[START]

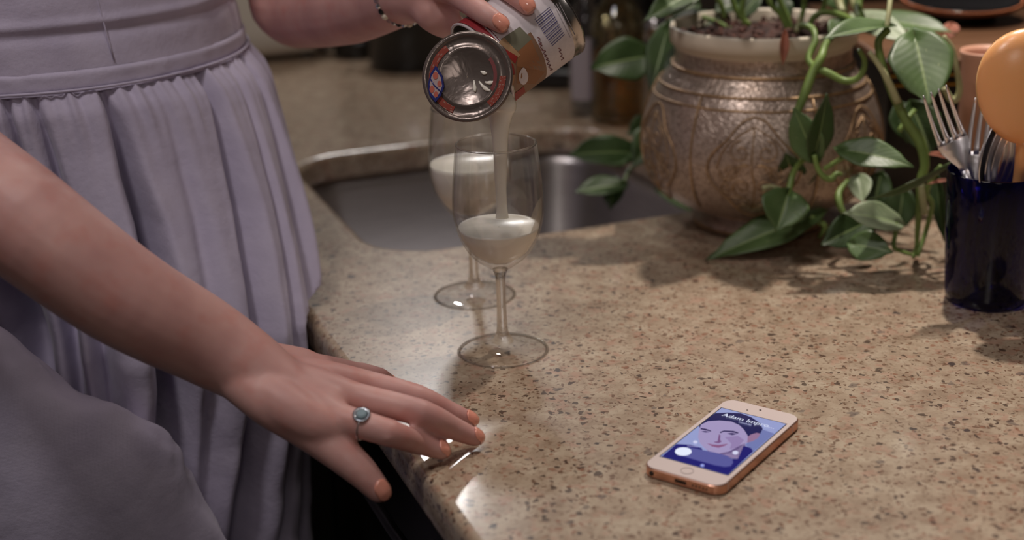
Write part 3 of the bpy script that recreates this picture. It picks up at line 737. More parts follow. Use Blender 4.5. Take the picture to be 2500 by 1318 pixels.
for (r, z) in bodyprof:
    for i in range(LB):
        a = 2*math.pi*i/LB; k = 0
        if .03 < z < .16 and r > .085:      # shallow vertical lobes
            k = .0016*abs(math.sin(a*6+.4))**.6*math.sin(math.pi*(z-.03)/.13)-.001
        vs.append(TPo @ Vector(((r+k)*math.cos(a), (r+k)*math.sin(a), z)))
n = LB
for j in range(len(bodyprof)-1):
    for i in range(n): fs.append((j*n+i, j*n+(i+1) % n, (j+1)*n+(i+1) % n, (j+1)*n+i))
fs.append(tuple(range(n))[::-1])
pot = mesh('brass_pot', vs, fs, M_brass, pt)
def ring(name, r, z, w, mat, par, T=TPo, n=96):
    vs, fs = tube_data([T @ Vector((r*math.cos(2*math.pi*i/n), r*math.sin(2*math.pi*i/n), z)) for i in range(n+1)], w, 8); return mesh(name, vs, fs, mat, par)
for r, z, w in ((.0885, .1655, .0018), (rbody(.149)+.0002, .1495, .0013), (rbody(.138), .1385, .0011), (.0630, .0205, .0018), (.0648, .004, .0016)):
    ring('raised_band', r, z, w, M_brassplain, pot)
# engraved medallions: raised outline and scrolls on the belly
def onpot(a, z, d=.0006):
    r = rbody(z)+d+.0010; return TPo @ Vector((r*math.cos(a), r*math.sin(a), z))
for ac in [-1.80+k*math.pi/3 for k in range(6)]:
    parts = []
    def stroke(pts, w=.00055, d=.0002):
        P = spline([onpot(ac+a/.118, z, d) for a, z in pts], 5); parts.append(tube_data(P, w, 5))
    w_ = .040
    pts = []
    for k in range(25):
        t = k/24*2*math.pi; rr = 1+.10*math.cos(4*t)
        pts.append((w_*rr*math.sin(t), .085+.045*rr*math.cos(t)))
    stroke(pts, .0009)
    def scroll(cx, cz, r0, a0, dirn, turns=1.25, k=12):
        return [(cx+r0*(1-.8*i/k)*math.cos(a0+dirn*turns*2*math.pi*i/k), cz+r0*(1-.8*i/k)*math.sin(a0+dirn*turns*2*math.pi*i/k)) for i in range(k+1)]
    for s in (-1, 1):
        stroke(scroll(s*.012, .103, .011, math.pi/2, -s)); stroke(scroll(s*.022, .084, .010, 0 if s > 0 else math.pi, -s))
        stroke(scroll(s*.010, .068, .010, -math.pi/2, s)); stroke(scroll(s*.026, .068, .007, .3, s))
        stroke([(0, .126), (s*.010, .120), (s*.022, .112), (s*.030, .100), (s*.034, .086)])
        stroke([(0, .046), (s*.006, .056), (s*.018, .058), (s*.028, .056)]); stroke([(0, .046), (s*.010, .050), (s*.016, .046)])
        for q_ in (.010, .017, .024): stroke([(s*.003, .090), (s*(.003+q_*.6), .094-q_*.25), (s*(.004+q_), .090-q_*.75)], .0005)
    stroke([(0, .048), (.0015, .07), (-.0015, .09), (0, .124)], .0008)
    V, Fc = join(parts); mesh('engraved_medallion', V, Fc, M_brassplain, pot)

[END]
[START]

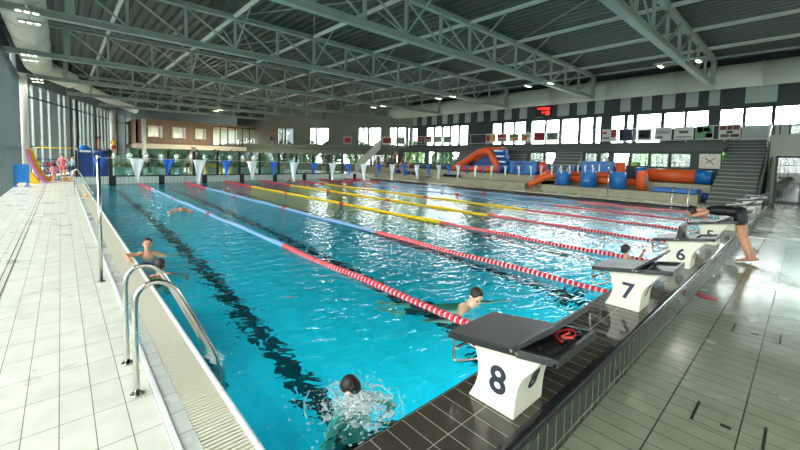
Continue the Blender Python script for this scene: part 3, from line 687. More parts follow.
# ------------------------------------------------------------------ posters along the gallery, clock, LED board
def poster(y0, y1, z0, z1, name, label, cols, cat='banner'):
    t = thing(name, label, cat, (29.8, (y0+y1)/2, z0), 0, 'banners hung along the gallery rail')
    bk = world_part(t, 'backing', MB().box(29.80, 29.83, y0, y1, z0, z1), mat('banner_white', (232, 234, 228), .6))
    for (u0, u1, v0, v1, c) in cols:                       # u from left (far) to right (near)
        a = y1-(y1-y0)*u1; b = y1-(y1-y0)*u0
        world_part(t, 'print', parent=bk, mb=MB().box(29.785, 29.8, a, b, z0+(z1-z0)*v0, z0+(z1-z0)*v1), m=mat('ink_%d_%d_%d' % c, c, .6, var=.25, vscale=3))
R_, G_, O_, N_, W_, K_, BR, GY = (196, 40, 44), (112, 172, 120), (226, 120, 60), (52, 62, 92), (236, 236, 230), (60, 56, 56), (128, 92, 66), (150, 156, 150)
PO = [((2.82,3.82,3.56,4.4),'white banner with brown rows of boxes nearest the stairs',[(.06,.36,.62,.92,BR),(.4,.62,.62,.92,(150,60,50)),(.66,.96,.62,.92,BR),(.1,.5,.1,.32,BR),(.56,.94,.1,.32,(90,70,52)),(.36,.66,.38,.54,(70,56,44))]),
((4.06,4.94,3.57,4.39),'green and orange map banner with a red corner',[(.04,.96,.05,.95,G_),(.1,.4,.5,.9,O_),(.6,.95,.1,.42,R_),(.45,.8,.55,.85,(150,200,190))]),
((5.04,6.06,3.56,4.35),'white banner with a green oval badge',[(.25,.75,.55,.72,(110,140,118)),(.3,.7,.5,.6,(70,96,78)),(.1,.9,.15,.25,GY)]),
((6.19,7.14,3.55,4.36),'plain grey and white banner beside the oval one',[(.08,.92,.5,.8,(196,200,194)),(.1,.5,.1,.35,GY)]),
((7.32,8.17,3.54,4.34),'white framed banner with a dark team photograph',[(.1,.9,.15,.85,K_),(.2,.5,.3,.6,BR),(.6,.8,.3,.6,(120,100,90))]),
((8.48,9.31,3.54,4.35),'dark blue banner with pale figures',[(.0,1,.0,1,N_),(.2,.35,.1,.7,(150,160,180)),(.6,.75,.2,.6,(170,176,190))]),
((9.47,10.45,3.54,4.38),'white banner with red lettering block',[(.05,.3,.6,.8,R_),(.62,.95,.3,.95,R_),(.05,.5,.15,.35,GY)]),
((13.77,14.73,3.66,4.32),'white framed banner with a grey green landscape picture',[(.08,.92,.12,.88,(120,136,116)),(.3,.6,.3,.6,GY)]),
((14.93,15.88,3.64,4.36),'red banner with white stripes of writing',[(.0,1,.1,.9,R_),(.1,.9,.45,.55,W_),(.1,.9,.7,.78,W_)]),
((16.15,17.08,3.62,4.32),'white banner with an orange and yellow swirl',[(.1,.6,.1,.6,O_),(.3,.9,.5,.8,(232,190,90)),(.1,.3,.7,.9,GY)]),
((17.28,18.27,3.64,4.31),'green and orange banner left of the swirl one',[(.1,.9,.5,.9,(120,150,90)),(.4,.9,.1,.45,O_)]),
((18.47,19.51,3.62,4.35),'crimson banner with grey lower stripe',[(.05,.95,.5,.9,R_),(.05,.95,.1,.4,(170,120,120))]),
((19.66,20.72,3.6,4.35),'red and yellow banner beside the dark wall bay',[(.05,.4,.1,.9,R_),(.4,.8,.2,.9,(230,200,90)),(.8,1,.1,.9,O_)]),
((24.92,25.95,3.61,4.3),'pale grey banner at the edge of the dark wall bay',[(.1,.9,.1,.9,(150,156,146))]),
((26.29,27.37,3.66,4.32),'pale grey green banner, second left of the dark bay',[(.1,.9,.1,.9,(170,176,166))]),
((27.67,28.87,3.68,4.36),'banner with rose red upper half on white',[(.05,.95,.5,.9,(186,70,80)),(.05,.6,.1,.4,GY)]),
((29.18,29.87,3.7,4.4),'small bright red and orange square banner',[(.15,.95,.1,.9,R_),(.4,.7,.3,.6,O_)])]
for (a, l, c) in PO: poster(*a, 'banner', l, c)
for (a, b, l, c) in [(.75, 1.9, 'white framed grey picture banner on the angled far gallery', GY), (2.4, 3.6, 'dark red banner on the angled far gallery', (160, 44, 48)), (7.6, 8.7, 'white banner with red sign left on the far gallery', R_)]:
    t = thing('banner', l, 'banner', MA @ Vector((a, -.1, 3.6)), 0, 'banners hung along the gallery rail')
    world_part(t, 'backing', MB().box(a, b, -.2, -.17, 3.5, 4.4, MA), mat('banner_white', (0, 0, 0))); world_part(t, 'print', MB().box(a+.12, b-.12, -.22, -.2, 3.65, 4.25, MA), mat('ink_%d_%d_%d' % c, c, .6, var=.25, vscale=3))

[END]

**WHAT YOU HAVE TO DO**:
Pick out every line holding the string "Blender" and return it.

**ANSWER FOR THE TASK**:
Write part 3 of the bpy script that recreates this picture. It picks up at line 737. More parts follow. Use Blender 4.5. Take the picture to be 2500 by 1318 pixels.
Continue the Blender Python script for this scene: part 3, from line 687. More parts follow.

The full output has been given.